Be careful what you ask for, is always sound advice. And when you’re briefing an agency to create a new website or ecommerce store you need to be extremely careful.
The consequences, good and bad, of that briefing will stay with you for some time. The results of dodgy assumptions or the wrong focus can be costly to fix once you’ve discovered your expensive new site is a flop.
Briefs typically go wrong for a very simple reason: they start off focusing in the wrong place. The list of requirements is usually framed along the lines of ‘We need the website to…’ The ‘we’ in question is, of course, the business commissioning the new site.
This is more or less the normal mindset when agencies are briefed about redesigning a website or ecommerce store. It’s also, in my view, completely the wrong focus.
And if your project starts off asking for the wrong things don’t be surprised if it doesn’t deliver the ROI you hoped for. It will then take a lot of effort and cost down the line to deliver the performance and conversions you need.
A clearer way of thinking about your new site
There’s a simple change in the way you think about your new site and how you brief your agency. It’s one that could lead to a much better return on investment.
Instead of, ‘we need to…’, how about, ‘our customers need to…’
If everything you ask for in your redesign brief is based on what you believe your business needs, where does that leave your customers? Sure, business goals matter. There has to be a clear picture of how your new site fits into your wider business goals. They absolutely should influence the project brief – more than is often the case.
Having a clear and common understanding of what results you want the new site to achieve (how many more sales or enquiries, in what areas of your business), will be an improvement on many briefs. But you can, and should, go further.

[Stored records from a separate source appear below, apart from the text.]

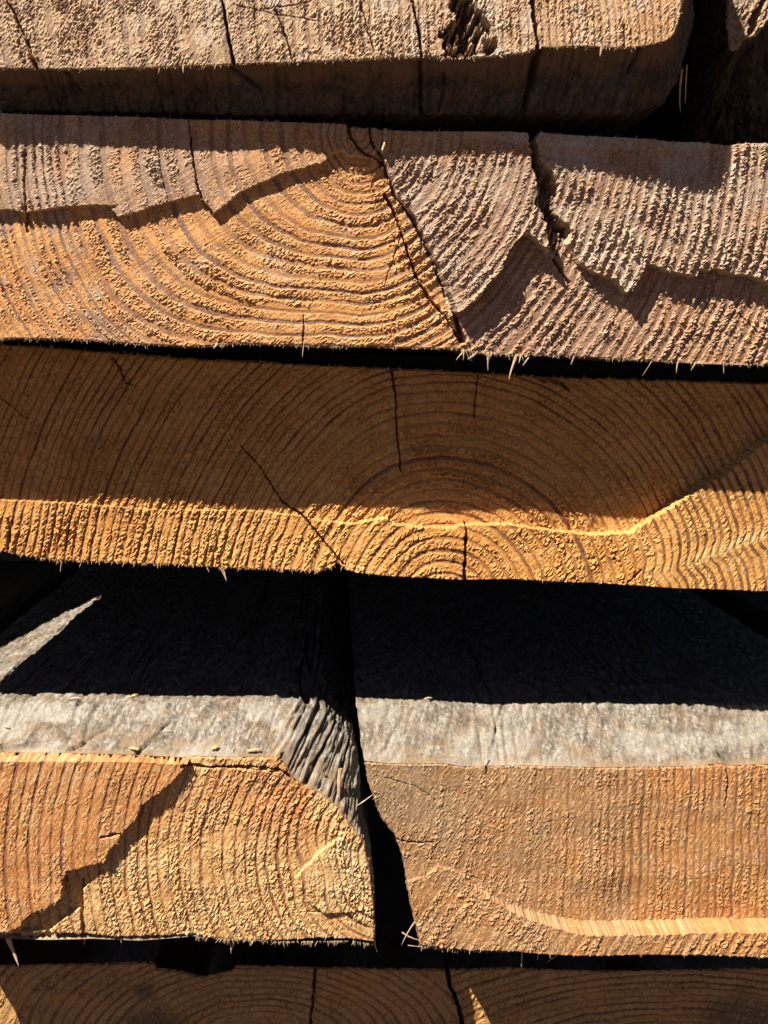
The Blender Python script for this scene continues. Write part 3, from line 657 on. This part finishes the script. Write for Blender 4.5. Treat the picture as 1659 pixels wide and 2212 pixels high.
def ring7(u, v):
    return np.interp(np.hypot((u - 1450) * .5, (v - 2420)), [0, 200, 600, 900], [0, 13, 40, 60])
cut_end(t7, m_e6, o7, D5, ring7, weather=lambda u, v: .8 * ss(70, 20, np.hypot((u - 1600) * .6, v - 2200)), rough=2.4, late_rough=.5, nfz=400, seed=707, late_amt=1.1, vhi=2270)
f7 = real(o7, D5)
body(t7, m_body, f7, f7, D5, 0, fine=(), seed=17)

# ------------------------------------------------------------------ neighbours at the rim, and unseen timbers that block sun
m_b3 = mat_body('rough_grey_bark_wood', (.42, .38, .33), (.16, .13, .105), (.2, .14, .09))
t8 = G('weathered_timber', 'rough grey timber end half in shade, behind the right side of the uppermost one')
D8 = 50
f8s = [(1575, -300), (1570, 60), (1578, 112), (1592, 108), (1612, 84), (1632, 82), (1664, 40), (1900, -20), (1900, -300)]
b8s = [(1500, -300), (1490, 60), (1496, 190), (1530, 290), (1600, 330), (1700, 330), (1900, 330), (2100, 330), (2100, -300)]
body(t8, m_body, real(f8s, D8), [(x * 1.12, z) for x, z in real(b8s, D8)], D8, 420, fine=range(0, 7), seed=18, amp=5, fresh_len=2)
cut_end(t8, m_e5, f8s, D8, lambda u, v: (u * .9 + v * .5) / 13., levels=[([(1618, 30), (1632, 22), (1655, -30), (1665, -20), (1640, 40), (1628, 72), (1614, 78)], -50)],
        weather=lambda u, v: .95 + 0 * u, rough=4, late_rough=.8, nfz=60, seed=808, late_amt=1.0, fibre_dir=75)
t12 = G('weathered_timber', 'unseen timber added on top of the uppermost one to keep sun off the right')
q = [(-1080, -1690), (740, -1690), (740, -1152), (-1080, -1152)]  # unseen; added to stop sun coming over the uppermost timber
body(t12, m_body, q, q, -80, 0, fine=(), seed=32)
t9 = G('weathered_timber', 'dark timber top beyond the left edge of the lower left one')
q = [(-2400, 872), (-1118, 872), (-1180, 1000), (-1260, 1150), (-1260, 1416), (-2400, 1416)]
body(t9, m_body, q, q, D4 + 30, 0, fine=(0, 1), seed=19, fs=12)
t10 = G('weathered_timber', 'dark timber top beyond the right edge of the lower right one')
q = [(1505, 872), (2500, 872), (2500, 1416), (1500, 1416)]
body(t10, m_body, q, q, D4 + 30, 0, fine=(0,), seed=20, fs=12)
# unseen row-three neighbour on the left, angled to shape the blade of sun
t11 = G('weathered_timber', 'unseen timber left of the third one, angled to shape the blade of sun')
q = [(-2500, -40), (-1545, -40), (-1545, 504), (-2500, 504)]
body(t11, m_body, q, q, 230, 0, length=2150, fine=(), seed=31, skew=(.27, 0))
# cross bearers that carry the rows
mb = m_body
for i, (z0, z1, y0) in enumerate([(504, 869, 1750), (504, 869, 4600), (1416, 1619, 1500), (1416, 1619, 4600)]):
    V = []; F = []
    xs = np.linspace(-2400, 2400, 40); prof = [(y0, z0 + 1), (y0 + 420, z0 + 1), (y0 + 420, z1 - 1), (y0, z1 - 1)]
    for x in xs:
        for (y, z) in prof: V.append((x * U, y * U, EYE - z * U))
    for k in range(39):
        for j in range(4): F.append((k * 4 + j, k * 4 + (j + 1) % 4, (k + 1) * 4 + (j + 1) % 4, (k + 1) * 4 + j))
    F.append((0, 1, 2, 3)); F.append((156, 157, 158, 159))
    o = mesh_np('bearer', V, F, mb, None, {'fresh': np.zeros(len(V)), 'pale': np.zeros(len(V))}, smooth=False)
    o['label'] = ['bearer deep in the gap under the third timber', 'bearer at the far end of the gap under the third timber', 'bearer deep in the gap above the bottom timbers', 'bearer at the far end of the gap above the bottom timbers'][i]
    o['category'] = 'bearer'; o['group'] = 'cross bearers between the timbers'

fringe(t4, m_fib3, [(600, 1636), (632, 1680), (690, 1712), (730, 1742), (760, 1784)], D4 + 6, 90, 5, 22, down=-1, seed=61, spread=.5, rr=(.8, 2.0))
fringe(t2, m_fib1, [(1000, 756), (1060, 764), (1150, 769)], -3, 40, 6, 26, seed=62, spread=.7, rr=(.6, 1.4))
fringe(t5, m_fib3, [(1040, 1655), (1120, 1655), (1220, 1657)], D4, 60, 4, 12, down=-1, seed=63, rr=(.8, 1.8))

# ------------------------------------------------------------------ loose chips lying on the grey timber tops
def top_pt(u, v):
    """point on the bevel or top of the two grey timbers under picture point (u,v)"""
    k = ZT / (v - VY); d = (k - 1) * D
    if d >= D4 + BV: return (u - VX) * k, d, ZT, 0
    d = (ZT + BV + D4 - (v - VY)) / (1 + (v - VY) / D); k = 1 + d / D
    return (u - VX) * k, d, (v - VY) * k, 1
chips = [(163, 1512, 30, 7, 5, 'long pale wood chip lying near the shade line on the lower left timber', 0), (290, 1620, 26, 9, -8, 'tan wood chip at the front arris of the lower left timber', 1),
         (14, 1573, 18, 5, -20, 'small pale wood chip at the left border of the grey slant', 0), (548, 1623, 34, 6, 6, 'thin orange wood chip on the arris left of the torn corner', 1),
         (290, 1506, 22, 10, 40, 'curled brown wood chip by the shade line on the left grey timber', 2), (465, 1618, 20, 8, 20, 'brown wood chip above the arched rings of the lower left timber', 2),
         (600, 1628, 26, 6, 60, 'short orange wood chip beside the torn corner', 1), (925, 1512, 22, 6, 15, 'pale wood chip near the shade line on the right grey timber', 0),
         (788, 1727, 46, 3.5, -35, 'thin stick wedged across the slot between the lower timbers', 0)]
for i, (u, v, L, w, ang, lab, mi) in enumerate(chips):
    if i == 8: X, dd, Z, bev = (u - VX) * (1 + (D4 - 8) / D), D4 - 12, (v - VY) * (1 + (D4 - 8) / D), 2
    else: X, dd, Z, bev = top_pt(u, v)
    o = thing('wood_chip', lab, 'wood chip', (X * U, dd * U, EYE - Z * U + (3 if bev < 2 else 0) * U), 'loose chips on the timbers')
    rng = random.Random(50 + i); V = []; F = []; K = 8
    for q_ in range(K):
        s = q_ / (K - 1) - .5; ww = w * .4 * (1 - abs(s) ** 3 * 5) * rng.uniform(.5, 1.3); cz = 3 * math.cos(s * 3) * (1 if i != 8 else 0)
        for (e, f) in ((1, 0), (.5, 1), (-.5, 1), (-1, 0), (-.4, -.8), (.4, -.8)):
            V.append((s * L * U, ww * e * U, (cz + f * min(w * .22, 1.6)) * U))
    for q_ in range(K - 1):
        for k in range(6):
            k2 = (k + 1) % 6; F.append((q_ * 6 + k, q_ * 6 + k2, (q_ + 1) * 6 + k2, (q_ + 1) * 6 + k))
    F2 = mesh_np('chip', V, F, (m_fib3, m_fib2, m_body)[mi] if mi < 2 else m_fib2, o, smooth=False)
    if bev == 1: F2.rotation_euler = (math.radians(45), 0, 0); F2.rotation_euler.rotate_axis('Z', math.radians(ang))
    elif bev == 2: F2.rotation_euler = (0, math.radians(ang), 0)
    else: F2.rotation_euler = (0, 0, math.radians(ang))

# thin wedge-shaped lath added to block sky showing between second and third timbers
V = []; xs = np.linspace(-300, 1500, 30)
for x in xs:
    zt = -6 + max(0, x + 720 - 0) * .0345 - 16 * (x < 0) ; zb = np.interp(x, [-1200, 0, 1500], [-40, 3, 66])
    zt = np.interp(x, [-300, 0, 940, 1500], [-32, -28, 11, 26])
    for (y, z) in ((700, zt), (1500, zt), (1500, zb + 6), (700, zb + 6)): V.append((x * U, y * U, EYE - z * U))
F = [(k * 4 + j, k * 4 + (j + 1) % 4, (k + 1) * 4 + (j + 1) % 4, (k + 1) * 4 + j) for k in range(29) for j in range(4)] + [(0, 1, 2, 3), (116, 117, 118, 119)]
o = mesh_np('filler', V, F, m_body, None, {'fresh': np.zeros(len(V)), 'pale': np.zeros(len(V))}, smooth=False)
o['label'] = 'thin dark lath added deep in the slot between second and third timbers to block the sky'; o['category'] = 'filler'
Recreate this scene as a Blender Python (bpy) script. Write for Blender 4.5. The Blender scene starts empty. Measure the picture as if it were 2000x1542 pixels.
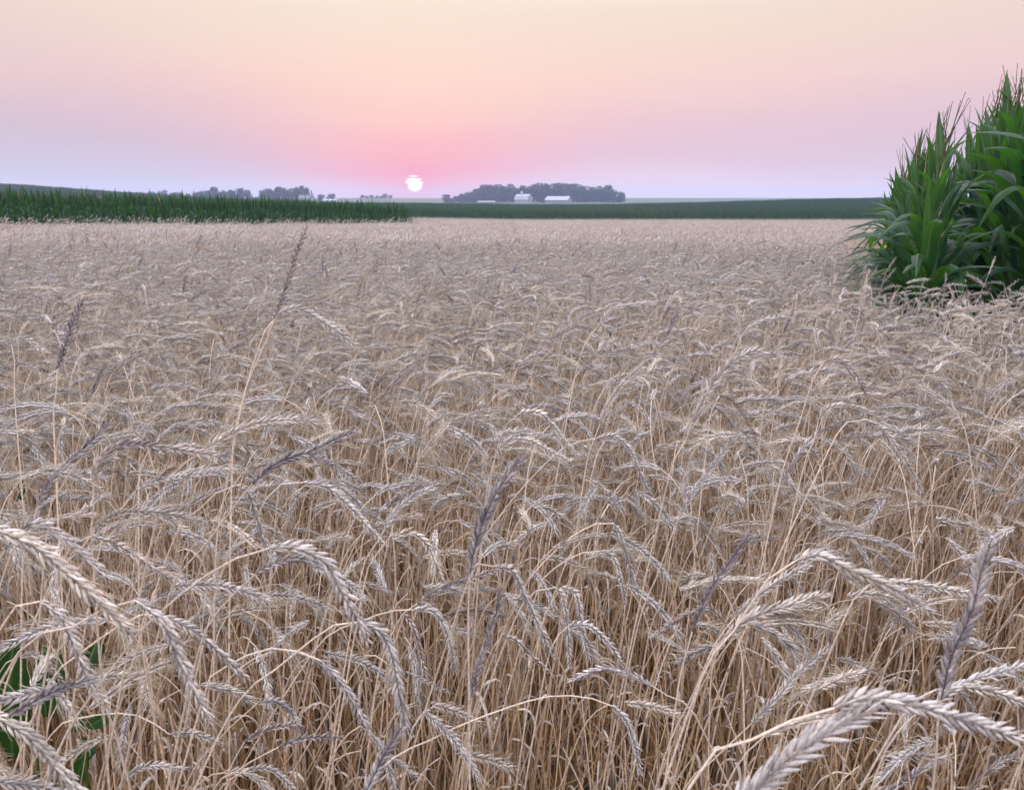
import bpy, math, random
import numpy as np
from mathutils import Vector

rnd = random.Random(11)
rng = np.random.default_rng(11)
SC = bpy.context.scene
COL = SC.collection
PI = math.pi

def lin(r, g, b):
    f = lambda c: (c / 255 / 12.92) if c / 255 <= .04045 else ((c / 255 + .055) / 1.055) ** 2.4
    return (f(r), f(g), f(b), 1)

# ------------------------------------------------------------------ camera
CAMZ, PITCH, FPX = 1.8, math.radians(14.27), 1510.0
cam_d = bpy.data.cameras.new('camera')
cam = bpy.data.objects.new('camera', cam_d); COL.objects.link(cam)
cam.location = (0, 0, CAMZ); cam.rotation_euler = (PI / 2 - PITCH, 0, 0)
cam_d.sensor_width = 36; cam_d.lens = FPX / 2000 * 36
cam_d.clip_start = .02; cam_d.clip_end = 6000
cam_d.dof.use_dof = True; cam_d.dof.focus_distance = 2.6; cam_d.dof.aperture_fstop = 13
SC.camera = cam
CP, SP = math.cos(PITCH), math.sin(PITCH)

def ray(px, py):                       # direction in the world of a source pixel
    a, b = (px - 1000) / FPX, -(py - 771) / FPX
    return np.array([a, CP + b * SP, -SP + b * CP])

def at(px, py, Y):                     # the point of that ray at the world distance Y
    d = ray(px, py)
    return np.array([0, 0, CAMZ]) + d * (Y / d[1])

def pix(p):
    x, y, z = p[0], p[1], p[2] - CAMZ
    dep = y * CP - z * SP
    up = y * SP + z * CP
    return (1000 + FPX * x / dep, 771 - FPX * up / dep, dep)

# ------------------------------------------------------------------ sky and sun
sr_ = ray(810, 361); SUN_AZ = math.atan2(sr_[0], sr_[1]); SUN_EL = math.atan2(sr_[2], math.hypot(sr_[0], sr_[1]))
world = bpy.data.worlds.new('World'); SC.world = world; world.use_nodes = True
nt = world.node_tree; nt.nodes.clear()
def N(t, **k):
    n = nt.nodes.new(t)
    for a, v in k.items(): setattr(n, a, v)
    return n
def L(a, b): nt.links.new(a, b)
def M(op, a, b=None, c=None, clamp=False):
    n = N('ShaderNodeMath', operation=op); n.use_clamp = clamp
    for i, v in enumerate((a, b, c)):
        if v is None: continue
        if isinstance(v, (int, float)): n.inputs[i].default_value = v
        else: L(v, n.inputs[i])
    return n.outputs[0]
def ramp(fac, stops):
    n = N('ShaderNodeValToRGB'); e = n.color_ramp.elements
    while len(e) < len(stops): e.new(.5)
    for el, (p, c) in zip(e, stops): el.position = p; el.color = c
    L(fac, n.inputs[0]); return n.outputs[0]
tc = N('ShaderNodeTexCoord'); sep = N('ShaderNodeSeparateXYZ'); L(tc.outputs['Generated'], sep.inputs[0])
X, Y_, Z = sep.outputs
elev = M('MULTIPLY', M('ARCSINE', Z), 180 / PI)
azim = M('MULTIPLY', M('ARCTAN2', X, Y_), 180 / PI)
da = M('SUBTRACT', azim, math.degrees(SUN_AZ))
de = M('SUBTRACT', elev, math.degrees(SUN_EL))
# soft unevenness of the thin cloud veil
noi = N('ShaderNodeTexNoise'); noi.inputs['Scale'].default_value = 2.2; noi.inputs['Detail'].default_value = 3
mp = N('ShaderNodeMapping'); mp.inputs['Scale'].default_value = (1, 1, 7); L(tc.outputs['Generated'], mp.inputs[0]); L(mp.outputs[0], noi.inputs['Vector'])
ev = M('ADD', elev, M('MULTIPLY', M('SUBTRACT', noi.outputs[0], .5), 3.0))
ee = M('DIVIDE', M('MAXIMUM', ev, 0), 90)
d9 = lambda e: e / 90
BACK = 1.0
far = ramp(ee, [(0, lin(221, 222, 242)), (d9(1.6), lin(207, 203, 223)), (d9(4), lin(211, 192, 207)), (d9(7), lin(229, 200, 203)),
                (d9(11), lin(234, 211, 204)), (d9(14.5), lin(236, 222, 214)), (d9(24), (.96, .90, .95, 1)), (d9(45), (1.26, 1.23, 1.36, 1)), (1, (1.44, 1.42, 1.58, 1))])
near = ramp(ee, [(0, lin(255, 194, 212)), (d9(1.5), lin(255, 173, 190)), (d9(3.5), lin(255, 188, 191)), (d9(5.5), lin(255, 205, 196)),
                 (d9(8.5), lin(254, 219, 202)), (d9(12), lin(247, 228, 209)), (d9(16), lin(243, 231, 218)), (d9(30), (1.04, .97, 1.02, 1)), (d9(45), (1.26, 1.23, 1.36, 1)), (1, (1.44, 1.42, 1.58, 1))])
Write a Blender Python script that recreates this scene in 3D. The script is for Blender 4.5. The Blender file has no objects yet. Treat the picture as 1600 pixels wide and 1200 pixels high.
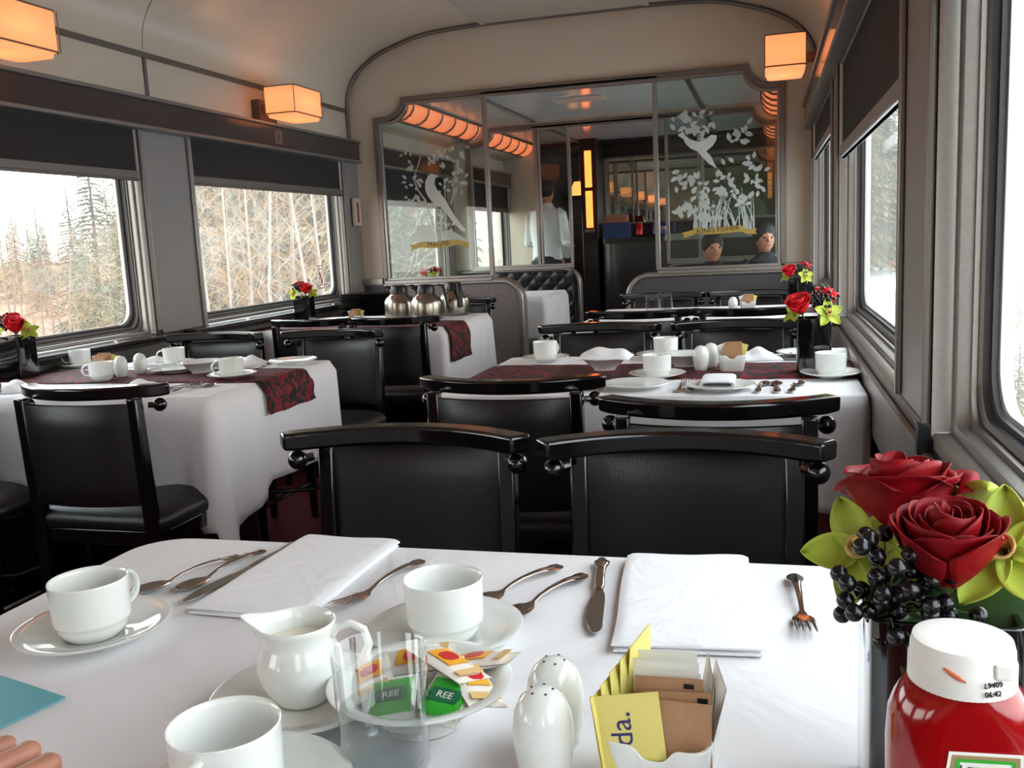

The UX Project Checklist is a great place to start looking at all the components you’ll need for a successful website.
Customers are your business
Your business goals can only be achieved through the behaviour of your customers. So how can it make sense if they are anything less than the focal point of the website project?
Think back to the last time you briefed a web agency. How much weight did you put on customers: what they want to do, what they like, what turns them off? Did you have reliable insights into any of these?
The big advantage (and challenge) of focusing on customer intent and preferences is that there are no shortcuts. To get to this level of clarity there’s no room for the easy assumptions, generalisations and misplaced optimism that end up in low conversion rates and poor returns. To understand your customers you need structured effort, proper research, data and careful observation.
The benefit of this effort is that your new site is designed to deliver the user experience your customers crave – and which you’re currently failing to deliver. And to do this from day one!
Audience Personas – so what?
You certainly need to go way beyond writing a set of audience personas and pinning them on the wall to remind the developers who the site is for.
You, or your design agency, can learn a surprising amount from your current site before dismissing it completely. There, you have information showing how people move through the site, where they drop off and where they fail to convert. You probably also have onsite search data that might indicate unsatisfied user intent.
You can supplement these insights with usability studies to get a deeper level of understanding. Analytics may point out where the problems are, but not why!
The start of every new website project should always involve an investigation into the existing site to find the strengths and the weaknesses before starting again from scratch. You have to remember if you alienate your existing customers, there is a higher chance they will leave. Retention isn’t thought of as much as acquisition in new site builds.
It could be that you don’t want to start your redesign straight away. You can A/B split test enhancements and new landing pages before you incorporate them in your new site. That way you can prove that they really do give users an experience they value.
From these insights you can build a clearer picture of the user experience you need to deliver across your site. You’ll have a more meaningful design brief. The brief will be based around creating the user experience that will serve up the business results you need.
Understand intent
Document, in detail, the journeys that will allow customers to fulfil their intent as quickly and easily as possible. Be clear about how customers will expect to interact with your new site. Specify what they will need to learn or understand along the route to a successful conversion. These are the questions that so often go unasked. Customer fears, uncertainties and doubts are conversion killers!
When you think you know the answers you can develop and user test wireframes and prototypes, based on streamlined user journeys. Leave nothing to chance. You’ll then be in a happier position of launching the new site with confidence.
You’ll be as sure as you can be that it delivers the best user experience possible – because your customers were in the driving seat from the outset.
Are you really ready to brief your agency?
- Can you clearly articulate what different users will want to do on your site and how they will travel through your content?
- Do you know how you need to speak to your customers? Could you say what their favourite film is likely to be, what they read, what TV programmes they like? These questions will tell you a lot about the language and images needed to engage and persuade them.
- Can you list five things customers most value and most hate about your current site? How do you know?
- Do you have a clear conversion process and can you quantify how your new site needs to perform at each stage?
- Can you specify exactly what you will need to measure on your new site (over and above the obvious stuff like bounce rates)?
If all that sounds too difficult there’s always the easy way out: find an agency that doesn’t ask tricky questions and hope for the best.